* BEGIN DATA PROVIDED *

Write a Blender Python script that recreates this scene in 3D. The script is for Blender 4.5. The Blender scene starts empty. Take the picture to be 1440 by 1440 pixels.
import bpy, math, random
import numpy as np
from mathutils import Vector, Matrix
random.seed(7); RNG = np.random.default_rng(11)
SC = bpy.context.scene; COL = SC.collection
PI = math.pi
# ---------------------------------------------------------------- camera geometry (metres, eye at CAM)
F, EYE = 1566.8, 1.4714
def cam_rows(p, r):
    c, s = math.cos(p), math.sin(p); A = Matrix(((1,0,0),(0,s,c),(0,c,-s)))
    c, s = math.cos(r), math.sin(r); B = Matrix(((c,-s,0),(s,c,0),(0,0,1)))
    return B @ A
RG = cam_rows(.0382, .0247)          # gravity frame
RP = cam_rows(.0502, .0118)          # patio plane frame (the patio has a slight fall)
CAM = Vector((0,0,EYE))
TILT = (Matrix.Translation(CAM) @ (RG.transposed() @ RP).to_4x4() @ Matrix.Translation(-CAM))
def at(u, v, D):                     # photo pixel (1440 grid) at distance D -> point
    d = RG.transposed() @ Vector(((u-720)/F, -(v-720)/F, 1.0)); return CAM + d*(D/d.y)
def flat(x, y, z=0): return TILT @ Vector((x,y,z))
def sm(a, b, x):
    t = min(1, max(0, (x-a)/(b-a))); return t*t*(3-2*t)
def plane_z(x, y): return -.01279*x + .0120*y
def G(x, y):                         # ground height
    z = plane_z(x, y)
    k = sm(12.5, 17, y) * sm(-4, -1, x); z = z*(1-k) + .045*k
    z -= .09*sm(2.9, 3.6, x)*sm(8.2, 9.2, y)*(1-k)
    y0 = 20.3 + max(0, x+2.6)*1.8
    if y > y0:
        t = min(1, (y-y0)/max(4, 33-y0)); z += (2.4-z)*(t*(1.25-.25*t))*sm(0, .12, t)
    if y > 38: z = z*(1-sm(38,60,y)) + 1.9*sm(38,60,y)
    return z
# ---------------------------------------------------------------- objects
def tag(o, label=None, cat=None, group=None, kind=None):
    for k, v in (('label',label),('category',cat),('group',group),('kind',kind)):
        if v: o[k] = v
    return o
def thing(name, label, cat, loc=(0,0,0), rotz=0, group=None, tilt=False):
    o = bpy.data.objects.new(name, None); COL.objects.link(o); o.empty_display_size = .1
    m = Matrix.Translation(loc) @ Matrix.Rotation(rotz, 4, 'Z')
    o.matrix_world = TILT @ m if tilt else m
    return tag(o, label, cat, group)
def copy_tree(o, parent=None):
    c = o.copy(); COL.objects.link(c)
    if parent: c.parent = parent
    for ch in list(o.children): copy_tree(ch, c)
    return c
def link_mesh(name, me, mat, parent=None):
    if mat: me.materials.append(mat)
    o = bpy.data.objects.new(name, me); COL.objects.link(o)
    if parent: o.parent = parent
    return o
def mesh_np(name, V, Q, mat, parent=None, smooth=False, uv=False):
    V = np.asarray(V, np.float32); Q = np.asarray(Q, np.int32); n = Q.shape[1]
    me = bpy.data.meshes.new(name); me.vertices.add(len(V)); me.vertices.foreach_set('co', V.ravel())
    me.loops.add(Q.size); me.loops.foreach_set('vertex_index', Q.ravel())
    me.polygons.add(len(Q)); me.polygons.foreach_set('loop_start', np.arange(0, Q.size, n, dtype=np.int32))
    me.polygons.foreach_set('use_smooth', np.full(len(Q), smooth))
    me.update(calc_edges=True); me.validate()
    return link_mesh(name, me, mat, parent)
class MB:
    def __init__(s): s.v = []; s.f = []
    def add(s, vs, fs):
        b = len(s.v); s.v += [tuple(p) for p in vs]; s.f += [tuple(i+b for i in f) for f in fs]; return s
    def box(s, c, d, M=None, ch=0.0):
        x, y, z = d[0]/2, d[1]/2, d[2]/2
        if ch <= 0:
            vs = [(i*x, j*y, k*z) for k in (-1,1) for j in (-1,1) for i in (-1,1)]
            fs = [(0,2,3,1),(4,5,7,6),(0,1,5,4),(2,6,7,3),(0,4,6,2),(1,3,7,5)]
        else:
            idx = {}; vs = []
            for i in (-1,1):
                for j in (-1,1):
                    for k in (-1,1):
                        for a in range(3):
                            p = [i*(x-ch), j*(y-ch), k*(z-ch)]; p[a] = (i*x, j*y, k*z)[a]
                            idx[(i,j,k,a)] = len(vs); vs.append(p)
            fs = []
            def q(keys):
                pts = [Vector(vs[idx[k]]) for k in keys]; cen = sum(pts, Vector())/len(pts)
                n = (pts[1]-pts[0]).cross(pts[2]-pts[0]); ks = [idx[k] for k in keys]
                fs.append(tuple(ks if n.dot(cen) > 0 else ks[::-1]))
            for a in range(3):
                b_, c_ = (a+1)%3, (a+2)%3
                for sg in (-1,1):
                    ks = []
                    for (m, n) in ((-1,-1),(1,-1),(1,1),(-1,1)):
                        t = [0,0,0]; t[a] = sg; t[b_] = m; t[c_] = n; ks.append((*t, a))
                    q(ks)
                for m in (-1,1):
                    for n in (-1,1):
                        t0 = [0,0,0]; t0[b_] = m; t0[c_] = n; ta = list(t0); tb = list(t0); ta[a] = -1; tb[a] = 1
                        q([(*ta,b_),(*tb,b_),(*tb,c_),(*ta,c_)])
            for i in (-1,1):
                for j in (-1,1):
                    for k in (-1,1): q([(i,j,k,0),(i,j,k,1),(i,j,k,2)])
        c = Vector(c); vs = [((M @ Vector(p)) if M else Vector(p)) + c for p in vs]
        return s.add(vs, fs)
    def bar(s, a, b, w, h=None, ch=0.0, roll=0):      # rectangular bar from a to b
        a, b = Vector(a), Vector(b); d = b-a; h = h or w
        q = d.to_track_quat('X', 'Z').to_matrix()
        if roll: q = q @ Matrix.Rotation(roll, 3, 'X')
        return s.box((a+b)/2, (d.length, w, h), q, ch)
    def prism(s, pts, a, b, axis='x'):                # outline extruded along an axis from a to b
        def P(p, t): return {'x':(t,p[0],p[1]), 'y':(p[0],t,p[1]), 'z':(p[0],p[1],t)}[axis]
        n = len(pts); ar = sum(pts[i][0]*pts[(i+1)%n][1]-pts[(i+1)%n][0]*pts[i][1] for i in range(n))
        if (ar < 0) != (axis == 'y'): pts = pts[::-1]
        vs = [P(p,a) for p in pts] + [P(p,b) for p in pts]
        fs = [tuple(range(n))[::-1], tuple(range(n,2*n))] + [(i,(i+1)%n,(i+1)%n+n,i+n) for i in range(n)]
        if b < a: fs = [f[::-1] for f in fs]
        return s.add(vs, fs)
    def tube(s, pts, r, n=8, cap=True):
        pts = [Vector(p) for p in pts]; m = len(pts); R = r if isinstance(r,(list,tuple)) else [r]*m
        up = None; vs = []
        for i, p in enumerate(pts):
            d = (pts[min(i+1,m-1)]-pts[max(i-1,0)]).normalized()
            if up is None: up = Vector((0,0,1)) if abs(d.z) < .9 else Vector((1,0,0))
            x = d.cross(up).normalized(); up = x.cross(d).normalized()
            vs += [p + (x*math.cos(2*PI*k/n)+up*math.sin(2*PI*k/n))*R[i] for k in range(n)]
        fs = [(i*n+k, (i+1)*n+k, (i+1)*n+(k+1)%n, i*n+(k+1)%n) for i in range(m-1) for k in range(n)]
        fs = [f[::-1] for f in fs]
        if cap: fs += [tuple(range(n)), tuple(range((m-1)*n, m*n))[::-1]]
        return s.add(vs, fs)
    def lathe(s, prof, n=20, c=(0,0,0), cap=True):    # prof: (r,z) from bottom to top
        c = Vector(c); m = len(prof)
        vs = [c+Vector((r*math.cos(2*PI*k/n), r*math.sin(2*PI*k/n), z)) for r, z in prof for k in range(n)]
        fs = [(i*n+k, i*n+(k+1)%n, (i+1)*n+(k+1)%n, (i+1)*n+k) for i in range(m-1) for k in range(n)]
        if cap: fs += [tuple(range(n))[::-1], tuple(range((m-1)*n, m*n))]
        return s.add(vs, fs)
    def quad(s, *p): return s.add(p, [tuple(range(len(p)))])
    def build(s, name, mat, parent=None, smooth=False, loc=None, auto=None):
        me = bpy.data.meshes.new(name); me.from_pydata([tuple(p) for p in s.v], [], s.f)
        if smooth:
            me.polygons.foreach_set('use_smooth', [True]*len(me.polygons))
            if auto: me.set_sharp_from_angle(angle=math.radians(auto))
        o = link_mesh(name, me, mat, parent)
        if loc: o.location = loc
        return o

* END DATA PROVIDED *

Return each line with "scene".

Write a Blender Python script that recreates this scene in 3D. The script is for Blender 4.5. The Blender scene starts empty. Take the picture to be 1440 by 1440 pixels.
SC = bpy.context.scene; COL = SC.collection